It’s a visual treat, but at its heart it’s a little empty. Valerian and the City of a Thousand Planets (2017) has a constant kaleidoscope of vistas, sometimes as background to the action, other times as the focus of the scene. Colorful and imaginative, they easily outclass the story.
The referenced City is a former Earth space station, grown so huge that the Earth chose to push it out into intergalactic space. Along with its original human inhabitants, many other species have colonies, some numbering in the millions. But a mysterious zone of radiation has appeared in its midst, and probes to discover the nature of the problem never return to report.
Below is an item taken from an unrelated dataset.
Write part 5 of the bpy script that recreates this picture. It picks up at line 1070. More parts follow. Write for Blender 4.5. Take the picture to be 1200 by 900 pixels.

As the zone expands, the commander of the City calls in Major Valerian and his teammate, Sgt Laureline. The Major and Sergeant have recently retrieved a converter, a living creature capable of reproducing whatever it is fed, and a pearl of immense power.
The Major is romantically interested in the Sgt, who spends half her time fending him off, but when a high level Security Council meeting is crashed by mysterious beings who kidnap the Commander of the City. Valerian pursues, with Laureline monitoring, but when Valerian enters the radiation zone and disappears from the monitors, Laureline disobeys orders and goes in to find him. After a successful rescue, though, she is caught and kidnapped by one of the more barbaric species of the City, who plan to make a meal of her brain. Valerian and a quickly recruited sidekick arrive just in time to rescue Laureline, but the sidekick dies during the operation.
Valerian and Laureline discover that at the center of the radiation zone, of which there appears to be no radiation, is a force field through which they penetrate and find another species, this one totally unknown. They are the survivors of the collateral damage of a space war, the original owners of the converter and the pearl, and now attempting to build their own spaceship. The converter and the pearl are the last keys they needed.
And they are the kidnappers of the Commander of the City.
While the team negotiates with this new species, the temporary commander of the City has dispensed a battalion of troops to the force field, preparing to blow it up. With the battalion is a robotic force of soldiers as well, provided by the Commander of the City. When the temporary commander aborts the sequence to blow up the force field, the robotic force abruptly mutinies, cutting up the battalion as well as the City’s command area.
Valerian destroys the mutinous robotics force, of course, and soon we discover the Commander of the City was also responsible for destroying the planet of the survivors – with full knowledge of what he was doing. In the end the survivors of the war get their converter and pearl, the Commander gets his arrest, and Valerian gets his girl.
As I said, the visuals are imaginative and breath-taking. The story, sadly, has its problems. It’s hard to imagine a soldier with the rank of Major acting in such a childish, self-centered manner. The thematic material is erratic and, so far I could see, nearly trivial – act like a grownup and you’ll be a chick magnet. For all the imagination and amusing details and well-thought out scenes, there’s a hole at the center of this story, a failure to identify a compelling problem which we can recognize and evaluate as to its solution, or lack thereof, in this movie. Perhaps emblematic of the problems in this story was the reaction of the Major and Sergeant to the complete loss of their support team during the retrieval of the converter and pearl – none whatsoever. The sacrifice of brave men to a veritable monster warrants nothing more than a wisecrack about the altitude at which the monster was shaken loose from their spaceship.
Is this how much empathy and loyalty we have for team members in the future?
See it for the visuals, but try not to pay much attention to the story.